SUPPLIED DATA:
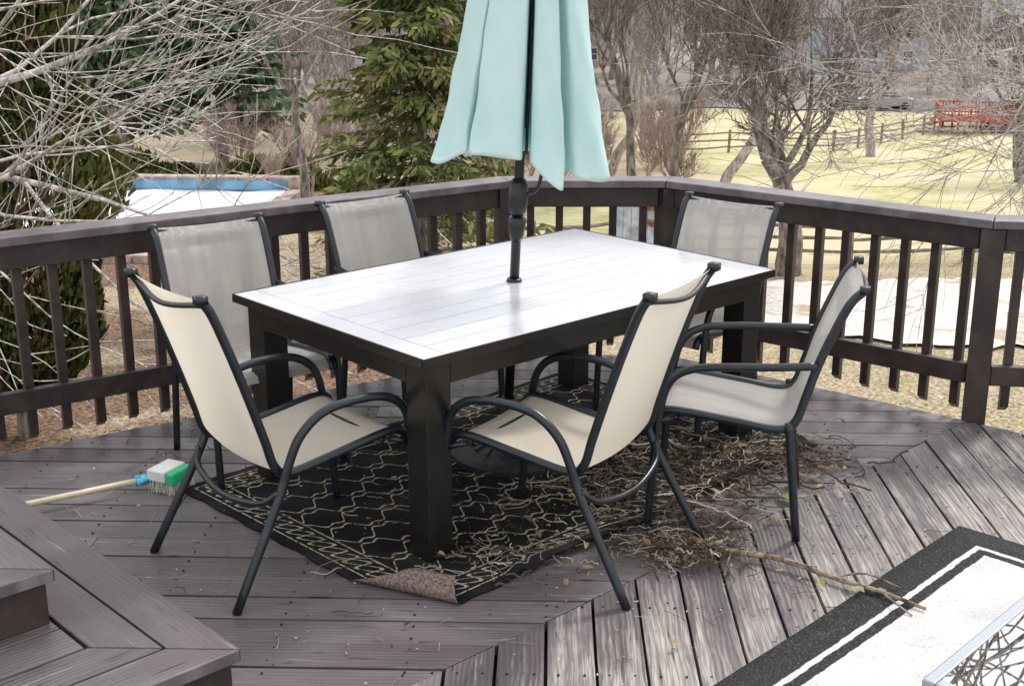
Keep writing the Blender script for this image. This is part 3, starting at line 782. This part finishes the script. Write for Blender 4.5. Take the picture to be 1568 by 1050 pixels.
def arbor(name,h,rad,N,seed):
    random.seed(seed); b=MB(); b.tube([(0,0,-.3),(0,0,h*.8)],[.13,.03],7,1,cap=False)
    lobes=[(U(0,6.28),U(.2,1)*h,U(.15,.3)*rad) for _ in range(26)]
    for k in range(N):
        t=R(); z=.35+t*(h-.35); prof_=min(1,(t/.10)**.6)*(1-.35*max(0,t-.4)/.6)*(1 if t<.9 else (1-t)/.1)
        a=U(0,6.28); bump=sum(am*math.exp(-((z-lz)/.55)**2-((math.atan2(math.sin(a-la),math.cos(a-la)))/.45)**2) for la,lz,am in lobes)
        r=(rad*prof_*.85+bump)*(U(.5,1.0)**.5)
        q=Vector((math.cos(a)*r,math.sin(a)*r,z)); ax=Vector((math.cos(a)*.4+random.gauss(0,.25),math.sin(a)*.4+random.gauss(0,.25),1+random.gauss(0,.35))).normalized()
        s=U(.06,.15); sd_=ax.cross(Vector((random.gauss(0,1),random.gauss(0,1),random.gauss(0,1)))).normalized()*s*.22
        i=len(b.v); b.v+=[tuple(q-sd_*.6),tuple(q+ax*s*.5-sd_),tuple(q+ax*s),tuple(q+ax*s*.5+sd_),tuple(q+sd_*.6)]
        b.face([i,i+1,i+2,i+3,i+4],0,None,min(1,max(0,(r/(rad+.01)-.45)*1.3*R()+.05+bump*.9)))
    return b.mesh(name,[M_arb,M_bark])
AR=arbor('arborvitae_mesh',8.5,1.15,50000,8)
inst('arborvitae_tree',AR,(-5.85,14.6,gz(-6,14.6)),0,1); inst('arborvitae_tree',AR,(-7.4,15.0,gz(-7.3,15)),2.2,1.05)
random.seed(9); hb=MB()
for k in range(9000):
    x=U(-22,-5);y=46+random.gauss(0,.6);z=gz(x,y)+U(0,1.1)*(.7+.4*math.sin(x*1.3)+.2*math.sin(x*3.1)); s=U(.12,.3)
    ax=Vector((random.gauss(0,.5),random.gauss(0,.5),1)).normalized(); sd_=ax.cross(Vector((random.gauss(0,1),random.gauss(0,1),random.gauss(0,1)))).normalized()*s*.4
    q=Vector((x,y,z)); i=len(hb.v); hb.v+=[tuple(q-sd_),tuple(q+ax*s),tuple(q+sd_)]; hb.face([i,i+1,i+2],0,None,R())
hb.obj('hedge',[M_arb])
def grassclump(name,loc,N,h,mat,seed):
    random.seed(seed); b=MB()
    for k in range(N):
        a=U(0,6.28); d=Vector((math.cos(a),math.sin(a),0))*U(.05,.5); r=.012; p=Vector((U(-.15,.15),U(-.15,.15),0))
        hh=h*U(.6,1); b.tube([p,p+d*.4*hh+Vector((0,0,hh*.6)),p+d*hh+Vector((0,0,hh))],[r,r*.7,.002],3,cap=False,rnd=.6+.4*R())
    return b.obj(name,[mat],loc=loc)
grassclump('ornamental_grass',at(-.187,43.5),260,1.4,M_twigs,4)
# ---------------------------------------------------------------- pool
pe=empty('swimming_pool',(-13.0,36.5,-5.33),math.radians(-4))
M_cover=simple('white_pool_cover',(.68,.72,.77),.6,.12,.8); M_pblue=simple('pool_blue_wall',(.14,.30,.44),.5,.35,1.5); M_cop=simple('stone_coping',(.40,.31,.27),.8,.35,3)
b=MB(); nx=44; ny=30
for j in range(ny+1):
    for i in range(nx+1):
        x=-5.5+11*i/nx; y=-4.5+9*j/ny; ed=min(5.5-abs(x),4.5-abs(y)); b.v.append((x,y,.30-.10*min(1,ed/1.5)+.02*math.sin(x*3+y)+.02*math.sin(y*4-x*2)))
for j in range(ny):
    for i in range(nx): a=j*(nx+1)+i; b.face([a,a+1,a+nx+2,a+nx+1])
b.obj('cover',[M_cover],True,parent=pe)
b=MB()
for s in (-1,1):
    for k in range(12): b.box((-5.3+k*.97,s*4.85,(.72 if s>0 else .32)/2+U(-.01,.01)),(.94,.45,.72 if s>0 else .32))
    for k in range(9): b.box((s*5.75,-4.2+k*1.03,.17+U(-.01,.01)),(.45,1.0,.34))
b.obj('coping',[M_cop],parent=pe,bevel=.03)
b=MB(); b.box((0,4.57,.46),(11,.06,.30)); b.obj('blue_liner',[M_pblue],parent=pe)
# ---------------------------------------------------------------- split rail fences
def fence(name,pts,h=1.05,step=2.4):
    b=MB()
    for p,q in zip(pts,pts[1:]):
        p=Vector(p);q=Vector(q);L=(q-p).length;n=max(1,int(L/step)); prev=None
        for i in range(n+1):
            c=p.lerp(q,i/n); z=gz(c.x,c.y); b.tube([(c.x,c.y,z-.2),(c.x+U(-.05,.05),c.y,z+h*U(.95,1.08))],.07,6)
            if prev:
                for hh in (.28,.58,.88): b.tube([(prev.x,prev.y,gz(prev.x,prev.y)+hh*h+U(-.05,.05)),((prev.x+c.x)/2,(prev.y+c.y)/2,(gz(prev.x,prev.y)+z)/2+hh*h+U(-.06,.03)),(c.x,c.y,z+hh*h+U(-.05,.05))],[.04,.05,.035],5)
            prev=c
    return b.obj(name,[M_fence])
fence('split_rail_fence',[(5.6,31),(11,30.5),(20,29.5)])
fence('split_rail_fence',[(7.5,60),(16,64),(25,75),(40,80)])
fence('split_rail_fence',[(-2,27.8),(3,31),(5.6,31)])
# ---------------------------------------------------------------- garden shed with wreath
sz=at(.106,23.0); se=empty('garden_shed',sz,math.radians(-12)); se.scale=(1.12,1.1,1.06)
b=MB(); 
for i in range(7): b.box((-.39+.13*i,-.40,1.15),(.124,.02,2.3))
b.box((0,0,1.15),(.88,.76,2.26)); b.obj('walls',[simple('weathered_blue_grey_boards',(.42,.46,.50),.8,.3,6)],parent=se,bevel=.004)
b=MB(); b.box((0,-.05,2.36),(1.1,1.1,.06),M=Matrix.Translation((0,-.02,2.36))@Matrix.Rotation(-.2,4,'X')); b.obj('roof',[M_roof],parent=se)
b=MB(); 
for k in range(60):
    a=U(0,6.28); rr=.14+random.gauss(0,.02); b.tube([(.12+rr*math.cos(a),-.44,1.95+rr*math.sin(a)),(.12+rr*math.cos(a+.4),-.46+U(-.03,.03),1.95+(rr+U(-.03,.04))*math.sin(a+.4))],.02,4,R()<.25 and 1 or 0)
b.obj('wreath',[M_leaf,M_red],parent=se)
# ---------------------------------------------------------------- houses
def house(name,loc,rz,w,d,h,rh,mw,nwin=4,rows=2):
    e=empty(name,loc,math.radians(rz)); b=MB(); b.box((0,0,h/2-.5),(w,d,h+1))
    i=len(b.v); b.v+=[(-w/2,-d/2,h),(-w/2,d/2,h),(-w/2,0,h+rh-.1),(w/2,-d/2,h),(w/2,d/2,h),(w/2,0,h+rh-.1)]
    b.face([i,i+1,i+2]); b.face([i+3,i+5,i+4]); 
    for k in range(int(h/.35)): b.box((0,-d/2-.006,.2+k*.35),(w,.02,.03)); 
    b.obj('walls',[mw],parent=e)
    r=MB(); o=.45; sl=math.atan2(rh,d/2); ln=math.hypot(rh,d/2)+.5
    for s in (-1,1):
        r.box((0,0,0),(w+2*o,ln,.15),M=Matrix.Translation((0,s*(d/4+.08),h+rh/2-.02+.08))@Matrix.Rotation(-s*sl,4,'X'))
    r.box((w*.25,d*.1,h+rh),(.8,.8,1.6)); r.obj('roof',[M_roof],parent=e)
    g=MB();tr=MB()
    for j in range(rows):
        for i in range(nwin):
            x=-w/2+w*(i+.5)/nwin; z=1.5+j*2.7
            tr.box((x,-d/2-.03,z),(1.25,.06,1.55)); g.box((x,-d/2-.07,z),(1.0,.04,1.3)); tr.box((x,-d/2-.1,z),(1.0,.02,.06))
        for s in (-1,1):
            z=1.5+j*2.7
            for y in (-d/4,d/4): tr.box((s*(w/2+.03),y,z),(.06,1.25,1.55)); g.box((s*(w/2+.07),y,z),(.04,1.0,1.3))
    tr.box((w*.02,-d/2-.04,1.0),(1.1,.07,2.2),mat=0)
    tr.obj('window_trim',[M_trim],parent=e); g.obj('windows',[M_win],parent=e)
house('white_house',at(.462,78),-18,15,9,5.6,2.6,M_white)
house('blue_house',at(.25,150),5,16,10,5.8,3,M_blue)
house('tan_house',at(.02,160),-5,18,10,5.8,3,M_brick)
house('grey_house',at(-.13,160),10,17,10,5.8,3,M_blue)
house('white_house',at(-.33,165),0,16,10,5.8,3,M_white)
house('brick_house',at(.36,165),0,18,10,5.8,3,M_brick)
rx=at(.364,74); de=empty('red_deck',rx,math.radians(-12)); de.scale=(.9,.9,.85); b=MB(); b.box((0,0,1.0),(5.6,3.2,.15))
for i in range(6):
    for y in (-1.55,1.55): b.box((-2.75+i*1.1,y,.9),(.12,.12,2.0))
for y in (-1.55,1.55):
    b.box((0,y,1.95),(5.6,.14,.08)); b.box((0,y,1.25),(5.6,.06,.08))
    for k in range(28): b.box((-2.7+k*.2,y,1.6),(.05,.05,.7))
for x in (-2.75,2.75):
    b.box((x,0,1.95),(.14,3.2,.08))
    for k in range(15): b.box((x,-1.5+k*.21,1.6),(.05,.05,.7))
for k in range(4): b.box((-3.0-.28*k,0,.8-.22*k),(.3,1.4,.06))
b.obj('deck_structure',[M_red],parent=de)
b=MB(); 
b.tube([(0,0,.9),(0,0,1.2),(0,0,1.5),(0,0,1.7)],[.25,.55,.6,.2],14); b.tube([(.3,.3,0),(.2,.2,1)],.04,5); b.tube([(-.3,.3,0),(-.2,.2,1)],.04,5); b.tube([(0,-.4,0),(0,-.2,1)],.04,5)
b.obj('barbecue_grill',[M_black],True,loc=(rx[0]+1.6,rx[1]-2.6,gz(rx[0]+1.6,rx[1]-2.6)))
def car(loc,rz,mat):
    e=empty('parked_car',loc,math.radians(rz)); b=MB()
    side=[(-2.25,.35),(-2.3,.75),(-2.1,.95),(-1.3,1.02),(-.75,1.45),(.75,1.48),(1.45,1.05),(2.2,.92),(2.3,.6),(2.25,.35)]
    for s,y in ((0,-.88),(1,.88)):
        for x,z in side: b.v.append((x,y*(.82 if z>1.3 else 1),z))
    n=len(side); b.face(list(range(n))); b.face([n+i for i in reversed(range(n))])
    for i in range(n): j=(i+1)%n; b.face([i,n+i,n+j,j])
    b.obj('body',[mat],parent=e,bevel=.06)
    g=MB()
    for y in (-1,1): g.v+= [(-1.1,y*.885,1.04),(1.25,y*.885,1.06),(.65,y*.76,1.42),(-.68,y*.76,1.40)]
    g.face([0,1,2,3]); g.face([7,6,5,4]); g.obj('windows',[M_win],parent=e)
    w=MB()
    for x in (-1.4,1.45):
        for y in (-.8,.8): w.tube([(x,y-.11,.33),(x,y+.11,.33)],.33,16)
    w.obj('wheels',[M_black],parent=e)
M_carp=NT('silver_car_paint').bsdf((.30,.34,.40),.25,.5,.5,coat=.5)
car(at(.285,99.5),6,M_carp)
# ---------------------------------------------------------------- light, world, camera
to_sun=Vector((.50,.62,.80)).normalized()
el=math.asin(to_sun.z); az=math.atan2(to_sun.x,to_sun.y)
sl=bpy.data.lights.new('sun','SUN'); sl.energy=2.8; sl.angle=math.radians(9); sl.color=(1,.965,.91)
so=bpy.data.objects.new('sun',sl); scene.collection.objects.link(so); so.rotation_euler=to_sun.to_track_quat('Z','Y').to_euler()
w=bpy.data.worlds.new('World'); scene.world=w; w.use_nodes=True; nt=w.node_tree
bg=nt.nodes['Background']; sk=nt.nodes.new('ShaderNodeTexSky'); sk.sky_type='NISHITA'; sk.sun_disc=False; sk.sun_elevation=el; sk.sun_rotation=az
sk.dust_density=3
tc=nt.nodes.new('ShaderNodeTexCoord'); nz=nt.nodes.new('ShaderNodeTexNoise'); nz.inputs['Scale'].default_value=2.2; nz.inputs['Detail'].default_value=4
nt.links.new(tc.outputs['Generated'],nz.inputs['Vector'])
mr=nt.nodes.new('ShaderNodeMapRange'); mr.inputs[1].default_value=.35; mr.inputs[2].default_value=.65; mr.inputs[3].default_value=.6; mr.inputs[4].default_value=1.0
nt.links.new(nz.outputs['Fac'],mr.inputs[0])
mx=nt.nodes.new('ShaderNodeMix'); mx.data_type='RGBA'; nt.links.new(mr.outputs[0],mx.inputs[0]); nt.links.new(sk.outputs[0],mx.inputs[6]); mx.inputs[7].default_value=(10.6,10.7,10.9,1)
nt.links.new(mx.outputs[2],bg.inputs[0]); bg.inputs[1].default_value=.15
cam=bpy.data.cameras.new('camera'); co_=bpy.data.objects.new('camera',cam); scene.collection.objects.link(co_); scene.camera=co_
cam.lens=45.1; cam.sensor_width=36; cam.clip_end=3000; cam.clip_start=.05
co_.location=(0,0,H); co_.rotation_euler=(math.radians(73.5),0,0)
scene.view_settings.view_transform='Standard'; scene.view_settings.look='None'; scene.view_settings.exposure=0
print('polys',sum(len(m.polygons) for m in bpy.data.meshes))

WHAT IS REQUIRED:
Your task is to pick out every line with the string "bump" and copy it.

SOLUTION FOR THIS PROBLEM:
        a=U(0,6.28); bump=sum(am*math.exp(-((z-lz)/.55)**2-((math.atan2(math.sin(a-la),math.cos(a-la)))/.45)**2) for la,lz,am in lobes)
        r=(rad*prof_*.85+bump)*(U(.5,1.0)**.5)
        b.face([i,i+1,i+2,i+3,i+4],0,None,min(1,max(0,(r/(rad+.01)-.45)*1.3*R()+.05+bump*.9)))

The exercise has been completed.